In an interview with The Wall Street Journal more than a year ago, Couch recounted his involvement in the case of Mohamedou Ould Slahi, a Gitmo prisoner who is suspected of having helped assemble the Hamburg cell that included three of the 9/11 hijacker pilots. Couch worked on the Slahi case for nine months, suspecting at some point that a stream of information the detainee had suddenly provided was the result of abuse by interrogators. Conducting his own backdoor investigation, Couch learned that Slahi had been abused at Guantánamo and that little evidence existed beyond his confessions. Reluctantly, he decided to quit the case. About the commissions, Couch now says: “We lost what little bit of credibility that might have been there. And I’m not sure we can salvage it.”

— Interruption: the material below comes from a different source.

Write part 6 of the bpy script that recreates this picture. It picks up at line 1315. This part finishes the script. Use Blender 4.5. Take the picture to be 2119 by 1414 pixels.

Davis, the former chief prosecutor, says the fate of the commissions hinges on the willingness of higher-ups like Hartmann to leave the prosecution alone to do its work. In two years at the commissions office, Davis says he repeatedly fended off pressure from political appointees. Earlier this month, in one of the stranger episodes to have played out in a Guantánamo courtroom, Davis testified on behalf of the defense for Salim Ahmed Hamdan, whose lawyers accused Hartmann of involving himself unlawfully in prosecutorial matters. His testimony prompted a critical ruling against Hartmann, who was ordered to back off the Hamdan case. The judge in the case, Capt. Keith Allred, said in his decision that he found Davis’s allegations to be true—among them that Hartmann had pushed for the prosecution of “sexy” cases, including detainees with blood on their hands.

Hartmann insists justice will be served at Guantánamo. “I will stand by my goal to make these cases fair, transparent and just,” he tells NEWSWEEK. And he disputes each of Davis’s points: “I never said ‘blood on their hands.’ Those are the words that were used by the prosecutors, not by me.” Though he says he favors open trials, Hartmann says people must expect that some secret evidence will be used in the Gitmo courts. “If you [wait to] declassify every piece of evidence that’s going to be used in these cases,” he says, “you might never have a case.” Hartmann refuses to explain the decision to cancel the indictment against Qahtani, but says the Saudi could be charged again down the road. (Davis says separating Qahtani from the trial of the other five conspirators in the 9/11 attacks—who allege they were tortured by the CIA—might help the prosecution avoid the “cumulative impact of too much bad-treatment evidence.” A CIA spokesman says, “The CIA neither conducts nor condones torture.”)

Astonishing as it may seem, in nearly seven years since the 9/11 attacks only one Guantánamo detainee—Australian David Hicks—has been convicted, and only after a plea bargain in which he accepted a nine-month sentence. Davis believes if none of the September 11 conspirators are put on trial by November, the military-commissions process is dead. “All three presidential candidates want to close Guantánamo,” he says. “A trial in progress is the only thing that might prevent it.” Historians and legal experts will be assessing what went wrong for years to come. Davis has his own explanation: “I think if you combine excessive arrogance and excessive ignorance, you wind up 78 months later where we are in this process.” You wind up nowhere good.